▶ **Work instructions**
Gather, from the data below, each line in which the word "only" occurs.

▶ **Provided entries**
-*-*-
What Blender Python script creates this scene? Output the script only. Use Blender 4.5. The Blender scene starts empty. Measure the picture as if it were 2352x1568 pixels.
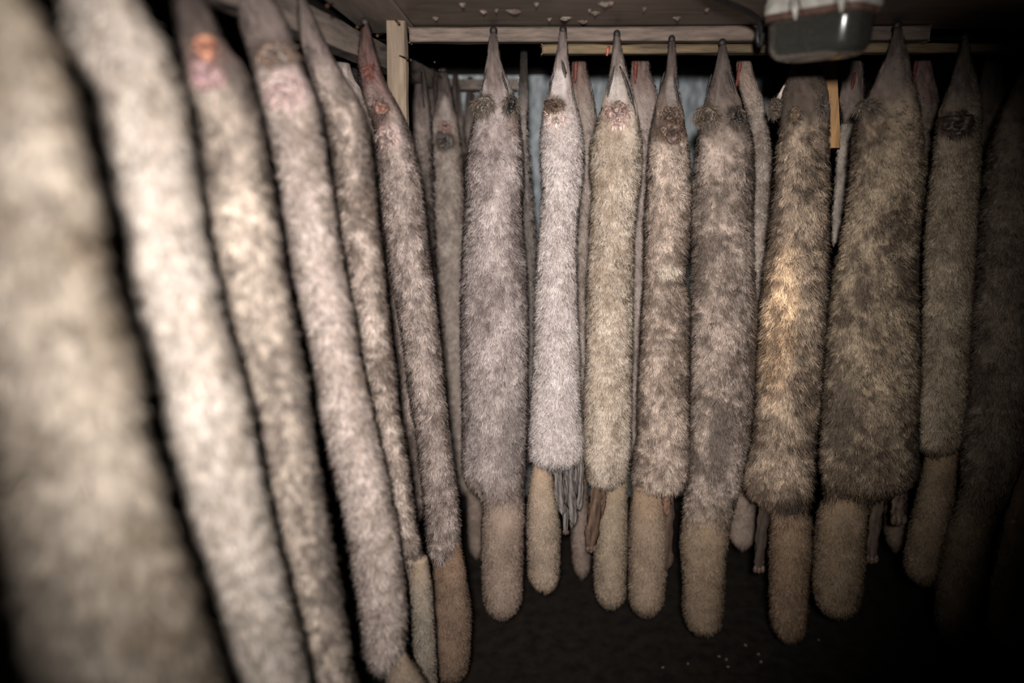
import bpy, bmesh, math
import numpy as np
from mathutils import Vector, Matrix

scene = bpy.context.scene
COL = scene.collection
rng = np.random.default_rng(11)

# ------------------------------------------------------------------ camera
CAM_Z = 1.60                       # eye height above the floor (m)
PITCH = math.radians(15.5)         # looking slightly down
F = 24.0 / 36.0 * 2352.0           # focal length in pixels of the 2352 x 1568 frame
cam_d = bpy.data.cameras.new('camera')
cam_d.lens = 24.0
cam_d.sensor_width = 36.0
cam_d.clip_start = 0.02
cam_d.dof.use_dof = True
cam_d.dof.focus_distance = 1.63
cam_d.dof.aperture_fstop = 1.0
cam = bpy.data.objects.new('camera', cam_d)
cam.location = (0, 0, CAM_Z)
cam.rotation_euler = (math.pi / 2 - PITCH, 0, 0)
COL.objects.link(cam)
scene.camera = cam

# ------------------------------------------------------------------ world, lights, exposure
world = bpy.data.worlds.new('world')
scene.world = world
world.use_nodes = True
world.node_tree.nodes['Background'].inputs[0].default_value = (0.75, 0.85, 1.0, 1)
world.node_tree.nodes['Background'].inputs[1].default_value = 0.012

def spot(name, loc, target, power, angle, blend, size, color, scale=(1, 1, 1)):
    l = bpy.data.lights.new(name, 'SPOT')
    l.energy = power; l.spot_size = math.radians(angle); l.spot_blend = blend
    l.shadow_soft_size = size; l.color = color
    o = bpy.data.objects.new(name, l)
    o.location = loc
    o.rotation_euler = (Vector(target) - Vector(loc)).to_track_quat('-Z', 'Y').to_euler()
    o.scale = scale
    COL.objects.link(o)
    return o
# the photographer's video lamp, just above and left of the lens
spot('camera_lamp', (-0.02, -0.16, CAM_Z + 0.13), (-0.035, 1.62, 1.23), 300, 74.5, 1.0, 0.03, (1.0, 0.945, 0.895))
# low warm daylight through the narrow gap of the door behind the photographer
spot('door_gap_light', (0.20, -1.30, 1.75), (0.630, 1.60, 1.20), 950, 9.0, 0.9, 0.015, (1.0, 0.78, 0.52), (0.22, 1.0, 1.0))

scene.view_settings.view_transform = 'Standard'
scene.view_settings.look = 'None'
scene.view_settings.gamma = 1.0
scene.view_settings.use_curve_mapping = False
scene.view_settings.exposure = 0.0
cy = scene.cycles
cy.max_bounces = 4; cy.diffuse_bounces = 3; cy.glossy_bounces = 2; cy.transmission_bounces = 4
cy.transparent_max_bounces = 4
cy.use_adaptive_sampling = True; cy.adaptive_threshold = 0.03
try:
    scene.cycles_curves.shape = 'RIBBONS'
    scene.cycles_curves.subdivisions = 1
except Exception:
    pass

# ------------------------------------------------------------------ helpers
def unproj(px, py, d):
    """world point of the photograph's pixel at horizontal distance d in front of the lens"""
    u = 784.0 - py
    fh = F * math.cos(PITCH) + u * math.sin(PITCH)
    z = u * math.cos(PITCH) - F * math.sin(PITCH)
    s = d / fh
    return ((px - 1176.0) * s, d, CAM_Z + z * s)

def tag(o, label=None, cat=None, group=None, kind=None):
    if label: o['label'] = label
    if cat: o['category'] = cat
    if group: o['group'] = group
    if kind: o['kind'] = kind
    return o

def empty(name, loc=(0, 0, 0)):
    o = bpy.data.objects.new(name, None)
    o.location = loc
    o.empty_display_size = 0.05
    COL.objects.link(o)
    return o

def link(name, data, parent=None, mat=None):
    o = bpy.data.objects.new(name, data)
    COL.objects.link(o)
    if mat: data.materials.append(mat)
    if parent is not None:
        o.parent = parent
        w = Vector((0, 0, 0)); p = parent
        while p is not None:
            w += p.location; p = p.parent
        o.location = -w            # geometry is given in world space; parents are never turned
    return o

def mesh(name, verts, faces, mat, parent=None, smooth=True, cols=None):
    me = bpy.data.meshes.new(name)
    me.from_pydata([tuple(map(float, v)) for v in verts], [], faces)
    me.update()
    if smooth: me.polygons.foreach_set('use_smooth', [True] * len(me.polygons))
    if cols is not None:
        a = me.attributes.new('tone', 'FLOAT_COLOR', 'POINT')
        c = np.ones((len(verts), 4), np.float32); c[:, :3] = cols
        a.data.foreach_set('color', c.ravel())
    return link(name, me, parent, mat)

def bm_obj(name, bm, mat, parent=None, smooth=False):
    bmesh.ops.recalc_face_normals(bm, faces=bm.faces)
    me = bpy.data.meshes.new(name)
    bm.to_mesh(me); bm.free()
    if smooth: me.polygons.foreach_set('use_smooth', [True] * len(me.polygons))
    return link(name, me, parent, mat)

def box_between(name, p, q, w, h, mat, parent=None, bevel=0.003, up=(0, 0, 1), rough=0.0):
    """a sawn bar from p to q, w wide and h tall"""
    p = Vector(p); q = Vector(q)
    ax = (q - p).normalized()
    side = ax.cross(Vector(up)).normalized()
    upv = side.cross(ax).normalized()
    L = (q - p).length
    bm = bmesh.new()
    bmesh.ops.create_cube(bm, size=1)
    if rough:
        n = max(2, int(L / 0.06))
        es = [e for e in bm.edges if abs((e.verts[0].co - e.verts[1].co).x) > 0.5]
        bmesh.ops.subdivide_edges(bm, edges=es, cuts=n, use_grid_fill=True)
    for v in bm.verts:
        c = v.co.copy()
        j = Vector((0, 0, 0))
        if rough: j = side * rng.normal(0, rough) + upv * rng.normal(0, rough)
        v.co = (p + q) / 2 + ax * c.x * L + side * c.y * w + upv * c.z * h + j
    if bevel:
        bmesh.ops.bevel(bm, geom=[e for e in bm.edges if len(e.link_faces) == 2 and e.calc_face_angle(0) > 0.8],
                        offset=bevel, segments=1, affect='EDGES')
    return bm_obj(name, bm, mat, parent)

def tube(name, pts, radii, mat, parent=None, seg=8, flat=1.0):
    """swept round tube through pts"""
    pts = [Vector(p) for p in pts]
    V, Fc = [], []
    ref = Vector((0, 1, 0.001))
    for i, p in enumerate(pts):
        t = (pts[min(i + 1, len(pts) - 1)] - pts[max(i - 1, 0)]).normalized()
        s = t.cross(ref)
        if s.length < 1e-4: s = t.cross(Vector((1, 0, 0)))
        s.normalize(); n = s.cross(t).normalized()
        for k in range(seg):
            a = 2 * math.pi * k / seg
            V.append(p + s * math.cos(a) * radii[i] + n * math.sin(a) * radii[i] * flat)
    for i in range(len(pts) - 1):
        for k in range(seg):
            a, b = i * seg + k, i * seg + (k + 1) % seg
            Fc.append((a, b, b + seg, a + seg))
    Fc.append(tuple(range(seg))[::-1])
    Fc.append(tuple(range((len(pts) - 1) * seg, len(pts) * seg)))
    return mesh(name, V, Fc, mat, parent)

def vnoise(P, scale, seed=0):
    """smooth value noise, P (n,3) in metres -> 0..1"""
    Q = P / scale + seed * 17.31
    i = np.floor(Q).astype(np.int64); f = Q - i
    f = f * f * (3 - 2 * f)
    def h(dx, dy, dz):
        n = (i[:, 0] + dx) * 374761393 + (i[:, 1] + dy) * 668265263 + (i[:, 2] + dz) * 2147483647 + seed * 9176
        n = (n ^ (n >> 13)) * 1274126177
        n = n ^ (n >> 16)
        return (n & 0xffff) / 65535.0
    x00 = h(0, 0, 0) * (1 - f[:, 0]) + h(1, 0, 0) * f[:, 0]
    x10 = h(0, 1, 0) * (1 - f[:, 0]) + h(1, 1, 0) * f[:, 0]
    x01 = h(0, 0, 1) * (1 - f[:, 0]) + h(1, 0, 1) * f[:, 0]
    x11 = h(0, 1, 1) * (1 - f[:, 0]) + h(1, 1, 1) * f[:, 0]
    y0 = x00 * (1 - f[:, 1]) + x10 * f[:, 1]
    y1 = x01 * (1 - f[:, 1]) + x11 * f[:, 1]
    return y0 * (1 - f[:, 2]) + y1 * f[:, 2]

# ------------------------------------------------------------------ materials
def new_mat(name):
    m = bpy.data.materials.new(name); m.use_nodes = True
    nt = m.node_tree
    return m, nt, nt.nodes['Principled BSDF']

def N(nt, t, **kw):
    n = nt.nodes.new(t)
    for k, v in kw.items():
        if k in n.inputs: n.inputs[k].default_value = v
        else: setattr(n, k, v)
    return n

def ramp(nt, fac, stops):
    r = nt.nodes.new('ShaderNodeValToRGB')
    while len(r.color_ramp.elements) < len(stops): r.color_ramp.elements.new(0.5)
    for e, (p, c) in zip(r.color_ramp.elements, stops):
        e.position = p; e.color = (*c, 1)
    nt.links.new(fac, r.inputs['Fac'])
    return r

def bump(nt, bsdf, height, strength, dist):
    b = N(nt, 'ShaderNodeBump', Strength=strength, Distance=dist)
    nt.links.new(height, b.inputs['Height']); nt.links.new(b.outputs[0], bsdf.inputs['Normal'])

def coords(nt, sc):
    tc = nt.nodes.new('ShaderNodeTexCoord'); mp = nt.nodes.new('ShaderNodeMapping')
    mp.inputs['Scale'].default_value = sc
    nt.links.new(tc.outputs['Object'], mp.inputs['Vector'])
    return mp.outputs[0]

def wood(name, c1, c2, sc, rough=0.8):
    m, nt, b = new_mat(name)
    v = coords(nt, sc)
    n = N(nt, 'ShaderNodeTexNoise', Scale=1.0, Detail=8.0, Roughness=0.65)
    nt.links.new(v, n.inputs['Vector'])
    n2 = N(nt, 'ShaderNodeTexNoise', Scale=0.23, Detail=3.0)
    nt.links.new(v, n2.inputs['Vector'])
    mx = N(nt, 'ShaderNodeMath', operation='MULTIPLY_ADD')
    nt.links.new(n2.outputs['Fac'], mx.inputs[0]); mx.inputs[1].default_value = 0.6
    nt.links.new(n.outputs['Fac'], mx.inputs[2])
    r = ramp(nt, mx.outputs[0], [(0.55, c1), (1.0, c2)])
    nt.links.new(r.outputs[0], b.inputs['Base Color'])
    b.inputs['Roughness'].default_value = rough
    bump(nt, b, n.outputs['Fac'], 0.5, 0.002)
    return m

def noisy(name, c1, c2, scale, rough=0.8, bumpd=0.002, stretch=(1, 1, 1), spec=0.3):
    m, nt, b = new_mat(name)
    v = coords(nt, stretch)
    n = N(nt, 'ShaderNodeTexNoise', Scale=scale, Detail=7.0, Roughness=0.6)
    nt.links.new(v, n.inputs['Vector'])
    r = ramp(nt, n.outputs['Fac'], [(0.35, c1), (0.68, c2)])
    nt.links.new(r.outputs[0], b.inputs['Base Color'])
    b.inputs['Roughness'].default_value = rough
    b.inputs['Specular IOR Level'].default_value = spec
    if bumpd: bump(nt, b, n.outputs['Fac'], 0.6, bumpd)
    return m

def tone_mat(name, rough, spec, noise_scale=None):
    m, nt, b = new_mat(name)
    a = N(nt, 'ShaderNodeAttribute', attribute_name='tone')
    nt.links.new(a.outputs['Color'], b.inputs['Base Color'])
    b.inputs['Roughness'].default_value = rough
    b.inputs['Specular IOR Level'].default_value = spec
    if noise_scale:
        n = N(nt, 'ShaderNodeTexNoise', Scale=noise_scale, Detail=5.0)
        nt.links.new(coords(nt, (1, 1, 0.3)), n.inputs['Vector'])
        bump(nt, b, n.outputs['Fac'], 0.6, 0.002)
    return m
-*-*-
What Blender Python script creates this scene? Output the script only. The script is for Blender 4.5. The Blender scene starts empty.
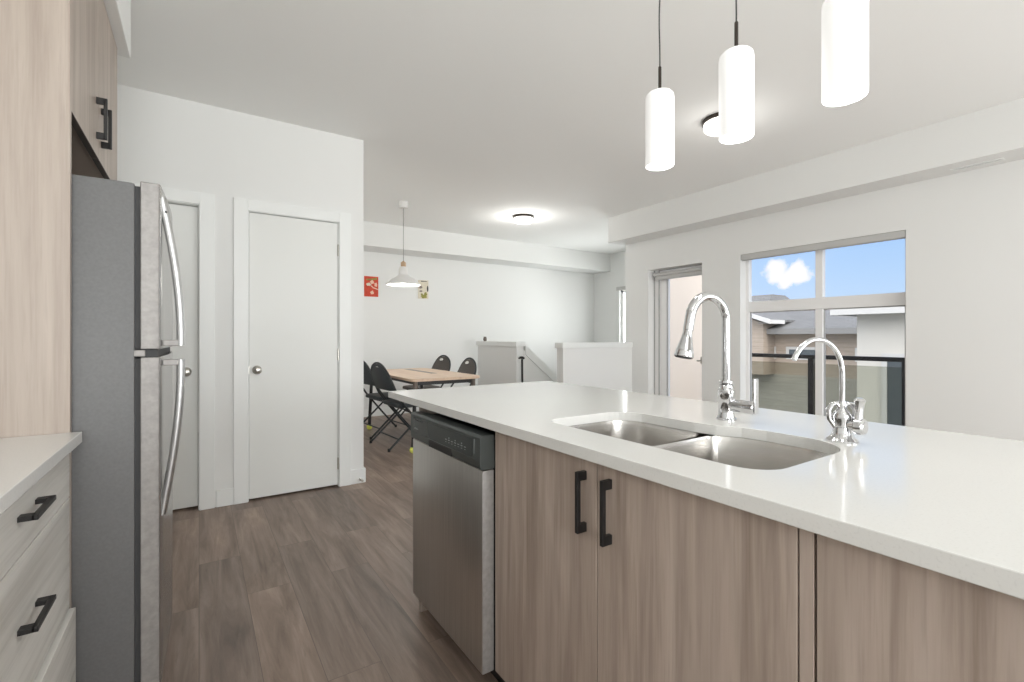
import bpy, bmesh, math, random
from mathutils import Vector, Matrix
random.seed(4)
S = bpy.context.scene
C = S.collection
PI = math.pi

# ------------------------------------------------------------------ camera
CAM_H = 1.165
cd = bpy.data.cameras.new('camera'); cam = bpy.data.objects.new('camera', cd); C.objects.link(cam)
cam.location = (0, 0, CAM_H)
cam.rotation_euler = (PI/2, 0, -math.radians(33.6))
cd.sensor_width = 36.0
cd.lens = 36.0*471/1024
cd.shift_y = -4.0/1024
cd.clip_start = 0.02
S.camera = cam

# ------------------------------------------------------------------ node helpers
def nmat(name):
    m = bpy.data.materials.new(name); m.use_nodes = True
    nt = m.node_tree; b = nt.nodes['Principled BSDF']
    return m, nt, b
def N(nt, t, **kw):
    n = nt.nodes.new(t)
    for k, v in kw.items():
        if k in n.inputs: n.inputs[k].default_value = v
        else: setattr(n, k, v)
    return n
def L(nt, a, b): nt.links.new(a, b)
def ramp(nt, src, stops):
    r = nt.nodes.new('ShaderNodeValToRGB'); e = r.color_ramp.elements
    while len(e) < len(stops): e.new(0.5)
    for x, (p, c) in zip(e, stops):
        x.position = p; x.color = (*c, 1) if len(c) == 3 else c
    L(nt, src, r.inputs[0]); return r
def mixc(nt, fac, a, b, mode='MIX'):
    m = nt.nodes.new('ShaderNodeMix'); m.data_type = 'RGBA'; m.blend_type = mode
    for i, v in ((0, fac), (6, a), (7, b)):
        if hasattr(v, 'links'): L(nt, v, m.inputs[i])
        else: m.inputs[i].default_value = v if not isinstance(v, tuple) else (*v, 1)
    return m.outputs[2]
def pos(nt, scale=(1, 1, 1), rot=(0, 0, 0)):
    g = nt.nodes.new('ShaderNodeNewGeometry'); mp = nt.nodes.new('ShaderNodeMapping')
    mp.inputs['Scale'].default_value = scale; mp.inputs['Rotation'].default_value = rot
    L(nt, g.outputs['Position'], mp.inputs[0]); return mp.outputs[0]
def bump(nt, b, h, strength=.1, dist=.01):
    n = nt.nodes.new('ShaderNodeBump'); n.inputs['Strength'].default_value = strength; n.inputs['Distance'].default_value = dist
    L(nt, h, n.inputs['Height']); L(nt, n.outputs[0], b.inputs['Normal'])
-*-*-
▶ **Answer to the problem**
What Blender Python script creates this scene? Output the script only. Use Blender 4.5. The Blender scene starts empty. Measure the picture as if it were 2352x1568 pixels.
What Blender Python script creates this scene? Output the script only. The script is for Blender 4.5. The Blender scene starts empty.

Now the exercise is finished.